Start of RECORDED DATA

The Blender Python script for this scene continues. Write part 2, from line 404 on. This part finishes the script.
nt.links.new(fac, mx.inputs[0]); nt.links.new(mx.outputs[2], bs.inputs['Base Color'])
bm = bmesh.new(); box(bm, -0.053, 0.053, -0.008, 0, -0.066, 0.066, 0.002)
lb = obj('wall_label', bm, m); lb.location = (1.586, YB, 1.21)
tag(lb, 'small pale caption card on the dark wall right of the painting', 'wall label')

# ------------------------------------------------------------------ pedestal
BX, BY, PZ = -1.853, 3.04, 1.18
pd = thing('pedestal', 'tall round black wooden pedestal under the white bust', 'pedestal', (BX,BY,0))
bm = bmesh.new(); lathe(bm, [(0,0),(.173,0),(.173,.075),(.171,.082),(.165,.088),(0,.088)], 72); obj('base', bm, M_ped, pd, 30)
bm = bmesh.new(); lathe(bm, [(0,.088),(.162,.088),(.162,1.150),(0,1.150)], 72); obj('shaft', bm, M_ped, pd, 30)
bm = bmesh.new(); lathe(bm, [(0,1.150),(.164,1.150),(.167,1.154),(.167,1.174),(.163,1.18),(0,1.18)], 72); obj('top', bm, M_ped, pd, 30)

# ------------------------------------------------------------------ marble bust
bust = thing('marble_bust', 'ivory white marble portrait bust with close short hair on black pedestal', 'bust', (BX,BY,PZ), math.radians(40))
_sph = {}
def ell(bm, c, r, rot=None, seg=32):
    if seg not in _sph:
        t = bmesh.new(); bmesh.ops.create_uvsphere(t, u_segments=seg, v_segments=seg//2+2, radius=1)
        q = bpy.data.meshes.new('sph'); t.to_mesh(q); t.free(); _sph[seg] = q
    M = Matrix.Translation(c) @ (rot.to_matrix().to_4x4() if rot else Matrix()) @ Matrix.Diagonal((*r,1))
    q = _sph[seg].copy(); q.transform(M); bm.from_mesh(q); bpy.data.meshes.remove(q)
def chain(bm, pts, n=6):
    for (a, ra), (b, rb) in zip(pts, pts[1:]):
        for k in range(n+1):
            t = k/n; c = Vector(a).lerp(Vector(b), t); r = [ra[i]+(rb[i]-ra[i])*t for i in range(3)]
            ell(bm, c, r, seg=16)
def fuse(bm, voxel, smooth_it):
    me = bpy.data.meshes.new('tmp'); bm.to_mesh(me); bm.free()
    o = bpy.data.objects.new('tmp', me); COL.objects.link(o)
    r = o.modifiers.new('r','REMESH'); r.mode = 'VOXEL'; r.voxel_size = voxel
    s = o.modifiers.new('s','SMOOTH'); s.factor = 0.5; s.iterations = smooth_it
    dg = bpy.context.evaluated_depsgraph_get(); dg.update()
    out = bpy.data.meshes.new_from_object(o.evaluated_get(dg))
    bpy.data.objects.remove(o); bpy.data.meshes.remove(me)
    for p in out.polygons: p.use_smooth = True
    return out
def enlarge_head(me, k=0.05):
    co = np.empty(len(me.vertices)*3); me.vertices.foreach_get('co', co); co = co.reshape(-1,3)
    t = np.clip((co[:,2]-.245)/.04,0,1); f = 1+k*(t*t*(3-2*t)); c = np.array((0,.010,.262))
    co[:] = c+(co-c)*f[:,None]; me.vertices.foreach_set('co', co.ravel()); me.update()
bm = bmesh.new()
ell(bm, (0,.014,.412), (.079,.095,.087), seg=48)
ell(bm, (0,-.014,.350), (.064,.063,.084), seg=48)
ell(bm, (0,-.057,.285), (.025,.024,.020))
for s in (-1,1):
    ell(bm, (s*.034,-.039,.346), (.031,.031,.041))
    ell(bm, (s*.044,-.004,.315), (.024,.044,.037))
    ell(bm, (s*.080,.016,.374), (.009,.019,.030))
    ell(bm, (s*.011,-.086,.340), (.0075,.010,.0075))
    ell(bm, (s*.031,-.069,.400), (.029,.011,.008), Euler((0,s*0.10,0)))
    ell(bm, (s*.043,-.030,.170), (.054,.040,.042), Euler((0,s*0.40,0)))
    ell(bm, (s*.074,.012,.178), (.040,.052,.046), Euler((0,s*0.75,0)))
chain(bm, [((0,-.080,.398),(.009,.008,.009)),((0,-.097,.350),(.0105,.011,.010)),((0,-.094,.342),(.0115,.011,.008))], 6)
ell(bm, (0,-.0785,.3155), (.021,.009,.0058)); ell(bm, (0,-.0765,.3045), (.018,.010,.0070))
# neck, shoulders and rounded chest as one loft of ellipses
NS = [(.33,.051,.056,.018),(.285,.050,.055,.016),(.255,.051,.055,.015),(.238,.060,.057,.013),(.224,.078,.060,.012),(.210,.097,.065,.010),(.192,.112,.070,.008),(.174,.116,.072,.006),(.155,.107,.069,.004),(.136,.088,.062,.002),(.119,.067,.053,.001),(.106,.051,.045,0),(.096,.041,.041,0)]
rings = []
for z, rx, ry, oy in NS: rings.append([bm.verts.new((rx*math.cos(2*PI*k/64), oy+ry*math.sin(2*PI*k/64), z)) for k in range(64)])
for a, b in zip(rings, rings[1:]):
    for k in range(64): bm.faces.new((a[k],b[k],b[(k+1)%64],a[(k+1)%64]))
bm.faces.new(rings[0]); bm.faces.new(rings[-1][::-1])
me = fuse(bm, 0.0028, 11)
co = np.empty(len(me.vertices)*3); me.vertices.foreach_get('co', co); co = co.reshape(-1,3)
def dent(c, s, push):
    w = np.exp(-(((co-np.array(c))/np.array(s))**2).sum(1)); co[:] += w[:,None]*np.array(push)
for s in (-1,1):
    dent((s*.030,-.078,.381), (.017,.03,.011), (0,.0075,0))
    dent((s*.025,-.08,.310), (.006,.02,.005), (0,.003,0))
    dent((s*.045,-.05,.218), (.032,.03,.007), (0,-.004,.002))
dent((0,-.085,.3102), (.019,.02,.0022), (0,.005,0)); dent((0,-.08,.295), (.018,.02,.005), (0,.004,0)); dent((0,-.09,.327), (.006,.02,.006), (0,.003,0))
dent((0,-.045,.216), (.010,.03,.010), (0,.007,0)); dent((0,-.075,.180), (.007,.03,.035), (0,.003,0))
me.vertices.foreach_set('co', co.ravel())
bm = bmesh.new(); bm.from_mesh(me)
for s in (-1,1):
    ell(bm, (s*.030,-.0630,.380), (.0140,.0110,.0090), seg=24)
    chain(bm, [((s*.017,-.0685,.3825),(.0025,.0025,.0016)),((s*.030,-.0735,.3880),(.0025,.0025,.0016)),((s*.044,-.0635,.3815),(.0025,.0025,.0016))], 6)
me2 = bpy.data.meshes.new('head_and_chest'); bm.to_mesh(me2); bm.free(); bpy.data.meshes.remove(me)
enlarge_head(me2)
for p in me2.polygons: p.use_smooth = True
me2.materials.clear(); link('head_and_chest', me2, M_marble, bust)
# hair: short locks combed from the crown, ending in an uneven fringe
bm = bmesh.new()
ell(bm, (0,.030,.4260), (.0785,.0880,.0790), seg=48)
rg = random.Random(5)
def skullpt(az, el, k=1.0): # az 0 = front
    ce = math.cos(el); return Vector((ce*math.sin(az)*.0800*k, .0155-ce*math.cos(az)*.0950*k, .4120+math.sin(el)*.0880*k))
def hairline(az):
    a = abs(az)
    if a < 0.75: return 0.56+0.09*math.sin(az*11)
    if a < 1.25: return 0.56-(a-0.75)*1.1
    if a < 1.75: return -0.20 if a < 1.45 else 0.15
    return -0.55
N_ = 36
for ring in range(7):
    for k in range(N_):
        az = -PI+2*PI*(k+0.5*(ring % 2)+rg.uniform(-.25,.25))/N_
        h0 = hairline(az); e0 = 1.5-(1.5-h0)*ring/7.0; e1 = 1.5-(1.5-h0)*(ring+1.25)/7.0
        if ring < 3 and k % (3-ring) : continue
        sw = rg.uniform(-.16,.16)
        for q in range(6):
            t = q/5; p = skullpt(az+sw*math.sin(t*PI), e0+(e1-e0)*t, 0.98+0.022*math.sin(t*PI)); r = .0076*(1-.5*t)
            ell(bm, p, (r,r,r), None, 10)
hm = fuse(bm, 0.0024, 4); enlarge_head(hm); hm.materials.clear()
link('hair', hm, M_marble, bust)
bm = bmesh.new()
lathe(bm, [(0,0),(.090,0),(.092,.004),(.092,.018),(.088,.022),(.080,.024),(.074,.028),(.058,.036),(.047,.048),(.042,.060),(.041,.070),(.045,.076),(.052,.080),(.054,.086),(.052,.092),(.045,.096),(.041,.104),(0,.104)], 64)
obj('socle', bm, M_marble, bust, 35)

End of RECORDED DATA

▶ _TASK_:
Can you write out the lines above, from the first one through the one containing "tag(lb, 'small pale", exactly as they appear and nothing more?

▶ _RESULT_:
The Blender Python script for this scene continues. Write part 2, from line 404 on. This part finishes the script.
nt.links.new(fac, mx.inputs[0]); nt.links.new(mx.outputs[2], bs.inputs['Base Color'])
bm = bmesh.new(); box(bm, -0.053, 0.053, -0.008, 0, -0.066, 0.066, 0.002)
lb = obj('wall_label', bm, m); lb.location = (1.586, YB, 1.21)
tag(lb, 'small pale caption card on the dark wall right of the painting', 'wall label')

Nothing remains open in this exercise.